Records with scene code:
====
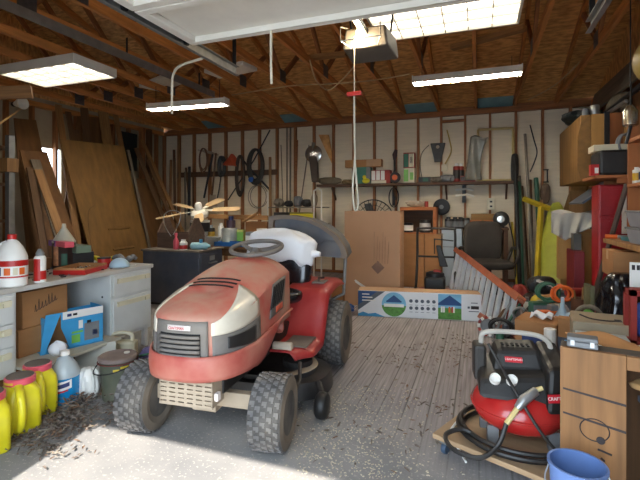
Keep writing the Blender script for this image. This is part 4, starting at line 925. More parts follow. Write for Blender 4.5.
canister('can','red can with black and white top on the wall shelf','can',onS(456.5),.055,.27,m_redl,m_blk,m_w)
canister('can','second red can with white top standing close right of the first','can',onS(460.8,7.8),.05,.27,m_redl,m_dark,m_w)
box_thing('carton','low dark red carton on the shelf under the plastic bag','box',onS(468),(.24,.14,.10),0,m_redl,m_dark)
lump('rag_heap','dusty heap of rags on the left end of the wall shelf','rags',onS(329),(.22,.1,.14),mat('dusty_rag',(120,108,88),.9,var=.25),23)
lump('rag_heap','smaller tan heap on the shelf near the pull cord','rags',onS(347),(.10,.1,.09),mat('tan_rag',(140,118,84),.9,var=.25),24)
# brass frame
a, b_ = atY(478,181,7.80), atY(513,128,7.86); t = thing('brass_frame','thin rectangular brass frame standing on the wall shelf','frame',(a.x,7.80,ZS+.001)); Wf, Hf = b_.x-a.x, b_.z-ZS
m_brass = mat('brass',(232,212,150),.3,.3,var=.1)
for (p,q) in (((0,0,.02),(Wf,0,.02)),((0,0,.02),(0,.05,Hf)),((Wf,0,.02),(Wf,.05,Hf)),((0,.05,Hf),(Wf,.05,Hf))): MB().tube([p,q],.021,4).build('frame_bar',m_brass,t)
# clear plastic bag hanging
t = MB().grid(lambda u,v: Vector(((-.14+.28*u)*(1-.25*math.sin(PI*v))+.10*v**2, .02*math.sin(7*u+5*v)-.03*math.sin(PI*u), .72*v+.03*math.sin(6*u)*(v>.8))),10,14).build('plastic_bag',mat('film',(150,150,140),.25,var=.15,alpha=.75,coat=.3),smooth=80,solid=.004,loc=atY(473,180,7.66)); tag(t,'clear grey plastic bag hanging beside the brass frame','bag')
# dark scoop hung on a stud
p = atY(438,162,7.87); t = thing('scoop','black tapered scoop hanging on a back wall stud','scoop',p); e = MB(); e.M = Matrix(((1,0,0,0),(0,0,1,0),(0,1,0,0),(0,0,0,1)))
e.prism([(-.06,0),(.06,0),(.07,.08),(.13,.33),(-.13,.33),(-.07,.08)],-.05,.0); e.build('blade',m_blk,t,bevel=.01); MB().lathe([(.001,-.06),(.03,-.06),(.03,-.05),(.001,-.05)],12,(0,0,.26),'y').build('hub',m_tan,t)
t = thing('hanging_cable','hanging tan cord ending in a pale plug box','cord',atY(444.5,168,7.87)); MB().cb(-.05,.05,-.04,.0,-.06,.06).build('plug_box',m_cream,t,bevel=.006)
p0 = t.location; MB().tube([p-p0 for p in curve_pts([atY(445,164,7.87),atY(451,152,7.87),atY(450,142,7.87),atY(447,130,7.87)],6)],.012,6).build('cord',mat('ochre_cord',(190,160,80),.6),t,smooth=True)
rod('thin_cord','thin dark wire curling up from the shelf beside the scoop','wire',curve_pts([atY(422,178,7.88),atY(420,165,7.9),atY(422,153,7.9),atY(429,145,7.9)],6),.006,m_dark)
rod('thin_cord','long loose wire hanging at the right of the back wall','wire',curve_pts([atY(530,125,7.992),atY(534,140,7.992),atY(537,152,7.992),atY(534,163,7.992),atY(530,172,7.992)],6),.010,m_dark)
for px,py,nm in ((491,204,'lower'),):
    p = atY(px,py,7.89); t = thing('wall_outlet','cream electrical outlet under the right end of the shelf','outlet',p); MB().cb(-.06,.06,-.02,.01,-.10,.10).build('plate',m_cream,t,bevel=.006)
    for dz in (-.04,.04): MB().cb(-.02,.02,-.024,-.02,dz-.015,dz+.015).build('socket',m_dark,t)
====
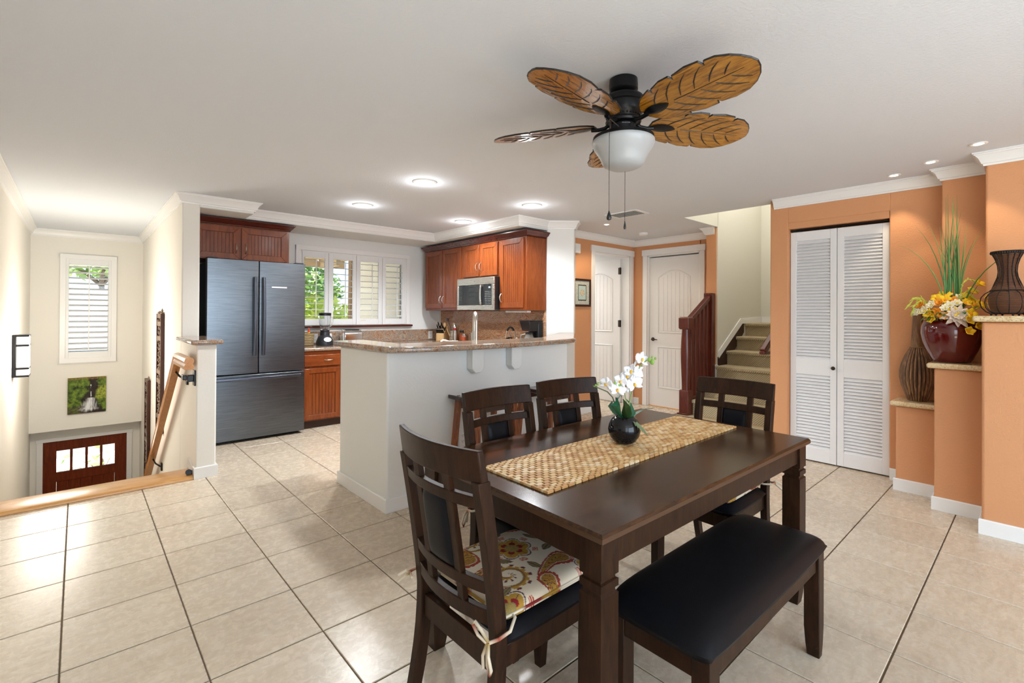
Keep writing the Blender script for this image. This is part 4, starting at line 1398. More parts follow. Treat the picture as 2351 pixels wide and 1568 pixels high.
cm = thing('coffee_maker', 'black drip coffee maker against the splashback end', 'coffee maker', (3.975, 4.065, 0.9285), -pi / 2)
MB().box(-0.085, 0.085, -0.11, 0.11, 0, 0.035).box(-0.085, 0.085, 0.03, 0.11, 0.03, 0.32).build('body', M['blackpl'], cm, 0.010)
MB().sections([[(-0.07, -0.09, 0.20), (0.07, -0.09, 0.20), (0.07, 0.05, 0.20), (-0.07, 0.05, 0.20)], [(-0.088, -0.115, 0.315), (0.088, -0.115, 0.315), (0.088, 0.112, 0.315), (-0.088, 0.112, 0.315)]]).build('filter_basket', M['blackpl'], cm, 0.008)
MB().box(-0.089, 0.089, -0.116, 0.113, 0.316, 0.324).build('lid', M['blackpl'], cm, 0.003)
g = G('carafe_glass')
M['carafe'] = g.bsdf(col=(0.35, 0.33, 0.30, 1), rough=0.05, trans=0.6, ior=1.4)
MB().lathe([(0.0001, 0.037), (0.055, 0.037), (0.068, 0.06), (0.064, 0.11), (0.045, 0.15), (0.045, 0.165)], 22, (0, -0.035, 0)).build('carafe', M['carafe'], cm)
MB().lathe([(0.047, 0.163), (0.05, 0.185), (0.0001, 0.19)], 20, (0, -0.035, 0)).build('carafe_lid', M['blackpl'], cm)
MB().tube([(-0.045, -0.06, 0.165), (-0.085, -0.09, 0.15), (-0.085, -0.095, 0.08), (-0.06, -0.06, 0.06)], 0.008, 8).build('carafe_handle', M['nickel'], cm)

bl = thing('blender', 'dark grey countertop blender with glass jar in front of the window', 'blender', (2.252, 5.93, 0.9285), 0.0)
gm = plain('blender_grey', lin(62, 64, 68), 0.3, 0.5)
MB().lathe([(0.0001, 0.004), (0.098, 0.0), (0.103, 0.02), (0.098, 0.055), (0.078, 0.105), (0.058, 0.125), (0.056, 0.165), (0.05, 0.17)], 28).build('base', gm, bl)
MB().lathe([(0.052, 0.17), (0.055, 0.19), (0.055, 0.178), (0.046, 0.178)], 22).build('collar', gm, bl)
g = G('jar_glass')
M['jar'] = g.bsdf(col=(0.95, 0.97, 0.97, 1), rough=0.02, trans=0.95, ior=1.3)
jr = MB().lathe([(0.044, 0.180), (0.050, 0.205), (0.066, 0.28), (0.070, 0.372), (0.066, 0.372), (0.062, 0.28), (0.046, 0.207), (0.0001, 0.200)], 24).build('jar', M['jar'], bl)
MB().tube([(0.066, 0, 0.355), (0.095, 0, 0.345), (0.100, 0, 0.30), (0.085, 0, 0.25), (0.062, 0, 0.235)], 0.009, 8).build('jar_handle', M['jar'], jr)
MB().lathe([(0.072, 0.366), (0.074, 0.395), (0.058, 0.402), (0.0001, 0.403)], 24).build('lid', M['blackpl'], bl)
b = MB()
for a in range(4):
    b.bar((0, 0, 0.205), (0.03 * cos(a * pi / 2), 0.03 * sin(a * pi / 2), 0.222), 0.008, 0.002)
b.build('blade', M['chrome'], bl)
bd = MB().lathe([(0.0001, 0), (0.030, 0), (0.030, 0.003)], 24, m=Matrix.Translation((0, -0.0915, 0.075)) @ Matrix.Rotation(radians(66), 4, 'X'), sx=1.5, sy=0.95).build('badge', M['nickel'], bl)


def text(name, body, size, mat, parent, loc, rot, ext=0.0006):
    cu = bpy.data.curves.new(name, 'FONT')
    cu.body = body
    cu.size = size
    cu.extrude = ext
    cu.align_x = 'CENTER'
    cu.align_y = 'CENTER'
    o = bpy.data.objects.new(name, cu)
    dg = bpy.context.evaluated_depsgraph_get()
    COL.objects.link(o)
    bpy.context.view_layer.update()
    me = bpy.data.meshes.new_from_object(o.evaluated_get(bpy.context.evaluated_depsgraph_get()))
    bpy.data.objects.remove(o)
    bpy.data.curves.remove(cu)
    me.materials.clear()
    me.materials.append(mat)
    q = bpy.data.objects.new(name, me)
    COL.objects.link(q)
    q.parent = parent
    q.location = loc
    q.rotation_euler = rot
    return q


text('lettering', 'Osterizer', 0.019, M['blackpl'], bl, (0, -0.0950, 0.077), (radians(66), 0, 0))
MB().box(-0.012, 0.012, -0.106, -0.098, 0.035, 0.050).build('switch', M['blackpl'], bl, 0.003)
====
## Prompt
Count the lines in the material above where the string "part" appears, then state only that count.

## The solution
2